## RAW DATA:
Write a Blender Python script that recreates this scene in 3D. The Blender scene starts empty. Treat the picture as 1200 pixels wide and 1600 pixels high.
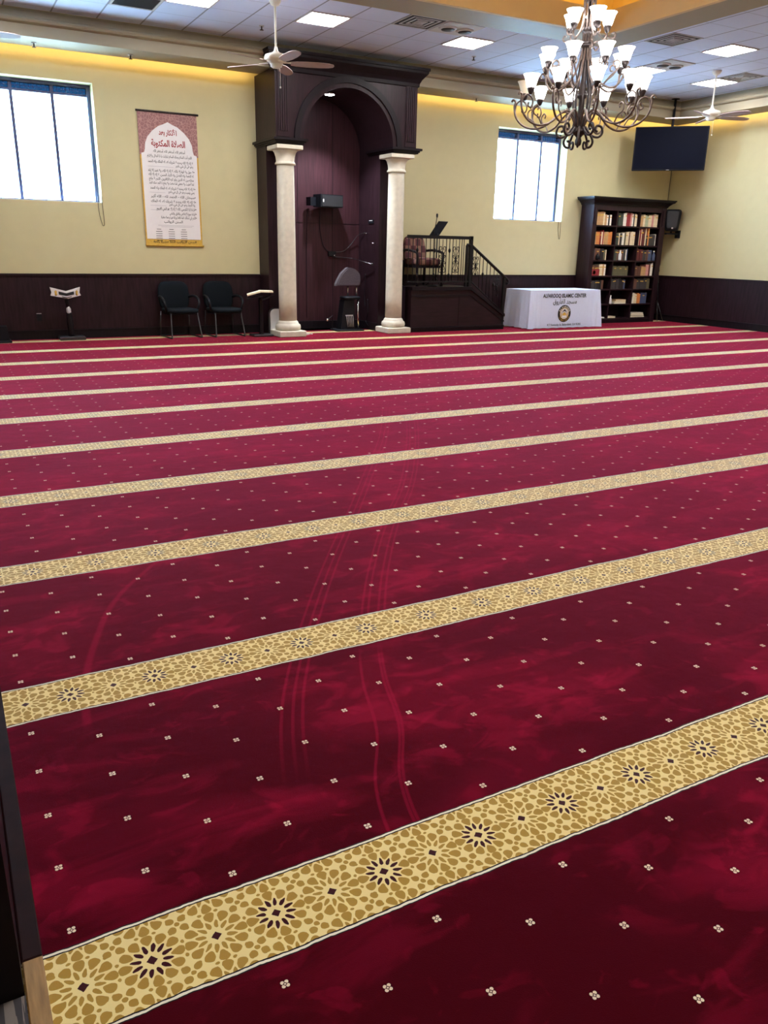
import bpy, math, random
from mathutils import Vector, Matrix
random.seed(7)
S = bpy.context.scene
COL = S.collection
PI = math.pi

# ------------------------------------------------------------ camera, world, exposure
CAM_H = 1.4647
YAW, PITCH, ROLL, FPX = 0.50063, 0.32028, 0.02033, 1246.2
def make_camera():
    f = Vector((math.sin(YAW)*math.cos(PITCH), math.cos(YAW)*math.cos(PITCH), -math.sin(PITCH)))
    r = Vector((math.cos(YAW), -math.sin(YAW), 0)); u = r.cross(f)
    r2 = r*math.cos(ROLL) + u*math.sin(ROLL); u2 = u*math.cos(ROLL) - r*math.sin(ROLL)
    cd = bpy.data.cameras.new('camera'); co = bpy.data.objects.new('camera', cd); COL.objects.link(co)
    m = Matrix((r2, u2, -f)).transposed().to_4x4(); m.translation = Vector((0, 0, CAM_H))
    co.matrix_world = m
    cd.sensor_fit = 'VERTICAL'; cd.sensor_height = 24; cd.lens = FPX/1600*24
    cd.clip_start = 0.02; cd.clip_end = 300
    S.camera = co
make_camera()
W = bpy.data.worlds.new('sky'); S.world = W; W.use_nodes = True
bg = W.node_tree.nodes['Background']; bg.inputs[0].default_value = (0.44, 0.71, 1.0, 1); bg.inputs[1].default_value = 20.0
S.view_settings.view_transform = 'Standard'; S.view_settings.look = 'None'
S.view_settings.exposure = 1.65; S.view_settings.gamma = 1.0; S.view_settings.use_curve_mapping = False
PANEL_L, SHADE_L, COVE_L, TRAY_L = 20.0, 5.0, 6.0, 3.5

# ------------------------------------------------------------ materials
def srgb(r, g, b):
    def c(v):
        v /= 255.0
        return v/12.92 if v <= .04045 else ((v+.055)/1.055)**2.4
    return (c(r), c(g), c(b), 1)
def mat(name, col, rough=.6, metal=0, coat=0, sheen=0, noise=0, nscale=20, bump=0, stretch=None, spec=.5):
    m = bpy.data.materials.new(name); m.use_nodes = True
    nt = m.node_tree; b = nt.nodes['Principled BSDF']
    if len(col) == 3: col = (*col, 1)
    b.inputs['Base Color'].default_value = col; b.inputs['Roughness'].default_value = rough
    b.inputs['Metallic'].default_value = metal; b.inputs['Coat Weight'].default_value = coat
    b.inputs['Sheen Weight'].default_value = sheen; b.inputs['Specular IOR Level'].default_value = spec
    if noise or bump:
        tc = nt.nodes.new('ShaderNodeTexCoord'); mp = nt.nodes.new('ShaderNodeMapping')
        nt.links.new(tc.outputs['Object'], mp.inputs[0])
        if stretch: mp.inputs['Scale'].default_value = stretch
        n = nt.nodes.new('ShaderNodeTexNoise'); n.inputs['Scale'].default_value = nscale; n.inputs['Detail'].default_value = 5
        nt.links.new(mp.outputs[0], n.inputs['Vector'])
        if noise:
            cr = nt.nodes.new('ShaderNodeValToRGB')
            k0, k1 = 1-noise, 1+noise
            cr.color_ramp.elements[0].color = (col[0]*k0, col[1]*k0, col[2]*k0, 1); cr.color_ramp.elements[0].position = .3
            cr.color_ramp.elements[1].color = (min(1, col[0]*k1), min(1, col[1]*k1), min(1, col[2]*k1), 1); cr.color_ramp.elements[1].position = .7
            nt.links.new(n.outputs['Fac'], cr.inputs[0]); nt.links.new(cr.outputs[0], b.inputs['Base Color'])
        if bump:
            bp = nt.nodes.new('ShaderNodeBump'); bp.inputs['Strength'].default_value = bump; bp.inputs['Distance'].default_value = .01
            nt.links.new(n.outputs['Fac'], bp.inputs['Height']); nt.links.new(bp.outputs[0], b.inputs['Normal'])
    return m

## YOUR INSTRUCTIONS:
Please reproduce the listing exactly from its opening line through the line that contains "PI = math.pi", both included, with all pictures omitted.

## THE RESULT:
Write a Blender Python script that recreates this scene in 3D. The Blender scene starts empty. Treat the picture as 1200 pixels wide and 1600 pixels high.
import bpy, math, random
from mathutils import Vector, Matrix
random.seed(7)
S = bpy.context.scene
COL = S.collection
PI = math.pi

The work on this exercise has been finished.